** start **

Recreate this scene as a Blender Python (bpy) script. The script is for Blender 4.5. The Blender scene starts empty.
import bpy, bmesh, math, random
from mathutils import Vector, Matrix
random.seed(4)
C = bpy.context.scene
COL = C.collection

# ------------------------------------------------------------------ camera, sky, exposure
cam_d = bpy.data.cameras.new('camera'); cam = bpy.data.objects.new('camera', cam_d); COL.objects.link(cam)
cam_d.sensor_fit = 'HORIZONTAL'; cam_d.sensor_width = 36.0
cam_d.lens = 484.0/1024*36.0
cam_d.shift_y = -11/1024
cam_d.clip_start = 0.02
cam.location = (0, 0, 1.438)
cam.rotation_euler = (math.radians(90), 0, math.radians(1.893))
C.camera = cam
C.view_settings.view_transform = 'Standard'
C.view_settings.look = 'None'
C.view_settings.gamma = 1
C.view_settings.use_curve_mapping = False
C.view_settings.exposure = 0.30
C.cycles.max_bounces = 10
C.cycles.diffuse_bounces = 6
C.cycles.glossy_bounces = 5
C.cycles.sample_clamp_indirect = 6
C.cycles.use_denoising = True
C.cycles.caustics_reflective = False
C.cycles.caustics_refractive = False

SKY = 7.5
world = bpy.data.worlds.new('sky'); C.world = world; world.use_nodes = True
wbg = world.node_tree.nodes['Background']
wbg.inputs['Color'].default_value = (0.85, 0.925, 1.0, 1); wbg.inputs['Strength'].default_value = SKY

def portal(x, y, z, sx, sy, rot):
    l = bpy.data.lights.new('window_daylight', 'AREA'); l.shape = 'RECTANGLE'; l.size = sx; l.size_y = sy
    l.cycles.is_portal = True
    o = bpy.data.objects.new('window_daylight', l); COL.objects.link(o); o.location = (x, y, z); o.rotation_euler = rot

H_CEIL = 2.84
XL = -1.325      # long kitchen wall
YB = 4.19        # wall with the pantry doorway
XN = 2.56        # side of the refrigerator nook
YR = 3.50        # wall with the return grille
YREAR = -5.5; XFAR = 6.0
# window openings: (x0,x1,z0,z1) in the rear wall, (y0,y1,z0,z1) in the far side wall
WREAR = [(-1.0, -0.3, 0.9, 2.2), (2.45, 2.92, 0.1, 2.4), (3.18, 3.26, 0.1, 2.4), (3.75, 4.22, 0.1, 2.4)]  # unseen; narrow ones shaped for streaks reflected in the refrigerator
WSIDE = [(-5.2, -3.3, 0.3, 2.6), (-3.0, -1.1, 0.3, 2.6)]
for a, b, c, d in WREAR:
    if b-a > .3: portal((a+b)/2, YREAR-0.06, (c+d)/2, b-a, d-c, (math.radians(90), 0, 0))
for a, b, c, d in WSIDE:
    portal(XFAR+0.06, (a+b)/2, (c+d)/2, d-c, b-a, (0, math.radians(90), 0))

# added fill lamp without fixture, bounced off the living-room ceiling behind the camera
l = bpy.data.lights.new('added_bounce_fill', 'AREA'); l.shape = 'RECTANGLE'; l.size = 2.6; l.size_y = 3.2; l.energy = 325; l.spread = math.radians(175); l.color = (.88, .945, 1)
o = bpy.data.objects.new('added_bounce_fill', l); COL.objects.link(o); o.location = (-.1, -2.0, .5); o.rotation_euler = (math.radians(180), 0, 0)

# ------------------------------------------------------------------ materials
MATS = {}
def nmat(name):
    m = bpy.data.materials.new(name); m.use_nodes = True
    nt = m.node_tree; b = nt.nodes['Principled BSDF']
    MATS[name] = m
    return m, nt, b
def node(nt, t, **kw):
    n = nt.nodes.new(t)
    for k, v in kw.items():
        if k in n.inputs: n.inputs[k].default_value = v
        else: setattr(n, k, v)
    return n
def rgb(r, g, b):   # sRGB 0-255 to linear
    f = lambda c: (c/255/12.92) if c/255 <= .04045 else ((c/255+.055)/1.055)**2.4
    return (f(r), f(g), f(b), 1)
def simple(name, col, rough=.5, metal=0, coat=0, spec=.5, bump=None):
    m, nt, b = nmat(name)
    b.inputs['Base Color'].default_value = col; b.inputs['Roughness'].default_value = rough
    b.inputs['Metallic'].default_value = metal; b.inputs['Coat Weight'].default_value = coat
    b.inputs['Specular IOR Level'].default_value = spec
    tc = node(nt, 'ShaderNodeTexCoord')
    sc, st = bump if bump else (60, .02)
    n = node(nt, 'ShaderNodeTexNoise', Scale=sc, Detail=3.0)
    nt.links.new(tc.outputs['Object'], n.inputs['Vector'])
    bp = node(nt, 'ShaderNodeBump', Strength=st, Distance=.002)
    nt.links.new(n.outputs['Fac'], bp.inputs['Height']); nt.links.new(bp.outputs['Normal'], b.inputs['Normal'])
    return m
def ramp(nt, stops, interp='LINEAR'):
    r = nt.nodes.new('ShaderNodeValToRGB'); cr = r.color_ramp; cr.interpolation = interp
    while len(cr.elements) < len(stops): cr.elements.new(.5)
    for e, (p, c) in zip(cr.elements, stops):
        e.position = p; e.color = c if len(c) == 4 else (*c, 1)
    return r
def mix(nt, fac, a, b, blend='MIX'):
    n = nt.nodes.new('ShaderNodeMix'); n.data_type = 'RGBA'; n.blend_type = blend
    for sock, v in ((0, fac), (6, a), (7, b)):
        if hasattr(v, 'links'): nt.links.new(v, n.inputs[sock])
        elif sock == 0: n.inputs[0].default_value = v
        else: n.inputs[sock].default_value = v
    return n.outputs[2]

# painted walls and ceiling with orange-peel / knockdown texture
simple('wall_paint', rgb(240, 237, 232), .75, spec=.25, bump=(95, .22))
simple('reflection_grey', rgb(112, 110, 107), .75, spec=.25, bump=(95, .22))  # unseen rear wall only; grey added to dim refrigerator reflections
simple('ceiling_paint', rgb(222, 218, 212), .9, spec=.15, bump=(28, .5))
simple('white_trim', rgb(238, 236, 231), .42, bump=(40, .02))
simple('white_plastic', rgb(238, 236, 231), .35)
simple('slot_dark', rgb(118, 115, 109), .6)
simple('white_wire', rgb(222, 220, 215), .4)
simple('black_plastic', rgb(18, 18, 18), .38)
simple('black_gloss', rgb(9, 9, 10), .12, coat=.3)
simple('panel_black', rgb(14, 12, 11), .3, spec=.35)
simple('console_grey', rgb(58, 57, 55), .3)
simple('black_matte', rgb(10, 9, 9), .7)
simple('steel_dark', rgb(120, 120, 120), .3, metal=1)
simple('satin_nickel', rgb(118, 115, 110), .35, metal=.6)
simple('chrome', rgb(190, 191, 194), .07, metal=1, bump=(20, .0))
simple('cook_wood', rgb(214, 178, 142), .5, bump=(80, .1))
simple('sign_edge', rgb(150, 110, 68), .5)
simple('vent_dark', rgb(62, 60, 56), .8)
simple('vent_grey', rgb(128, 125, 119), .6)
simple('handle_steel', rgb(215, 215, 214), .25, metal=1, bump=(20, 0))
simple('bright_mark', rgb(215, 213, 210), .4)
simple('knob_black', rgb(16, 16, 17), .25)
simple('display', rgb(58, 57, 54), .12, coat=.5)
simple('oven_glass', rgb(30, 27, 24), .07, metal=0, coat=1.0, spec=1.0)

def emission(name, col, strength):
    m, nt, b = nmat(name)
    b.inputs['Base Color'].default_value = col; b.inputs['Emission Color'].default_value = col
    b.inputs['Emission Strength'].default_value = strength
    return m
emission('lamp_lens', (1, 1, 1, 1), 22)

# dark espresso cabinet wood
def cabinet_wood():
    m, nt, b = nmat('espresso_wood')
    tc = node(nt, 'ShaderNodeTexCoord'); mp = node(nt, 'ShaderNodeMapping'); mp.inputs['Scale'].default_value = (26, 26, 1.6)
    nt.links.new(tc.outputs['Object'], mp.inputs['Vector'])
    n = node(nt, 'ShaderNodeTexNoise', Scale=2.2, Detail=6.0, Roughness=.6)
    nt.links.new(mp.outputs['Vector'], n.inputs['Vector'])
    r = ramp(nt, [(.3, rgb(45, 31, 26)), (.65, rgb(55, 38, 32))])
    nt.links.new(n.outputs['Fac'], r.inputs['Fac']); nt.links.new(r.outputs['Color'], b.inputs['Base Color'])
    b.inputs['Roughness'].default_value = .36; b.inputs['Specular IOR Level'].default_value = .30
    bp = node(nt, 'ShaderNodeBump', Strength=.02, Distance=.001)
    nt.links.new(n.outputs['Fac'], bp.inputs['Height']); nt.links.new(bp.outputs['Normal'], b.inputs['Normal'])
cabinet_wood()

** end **

# Stated task:
Restate the first line and every line after it, word for word, stopping once the line with "COL = C.collection" is done.

# Exercise result:
Recreate this scene as a Blender Python (bpy) script. The script is for Blender 4.5. The Blender scene starts empty.
import bpy, bmesh, math, random
from mathutils import Vector, Matrix
random.seed(4)
C = bpy.context.scene
COL = C.collection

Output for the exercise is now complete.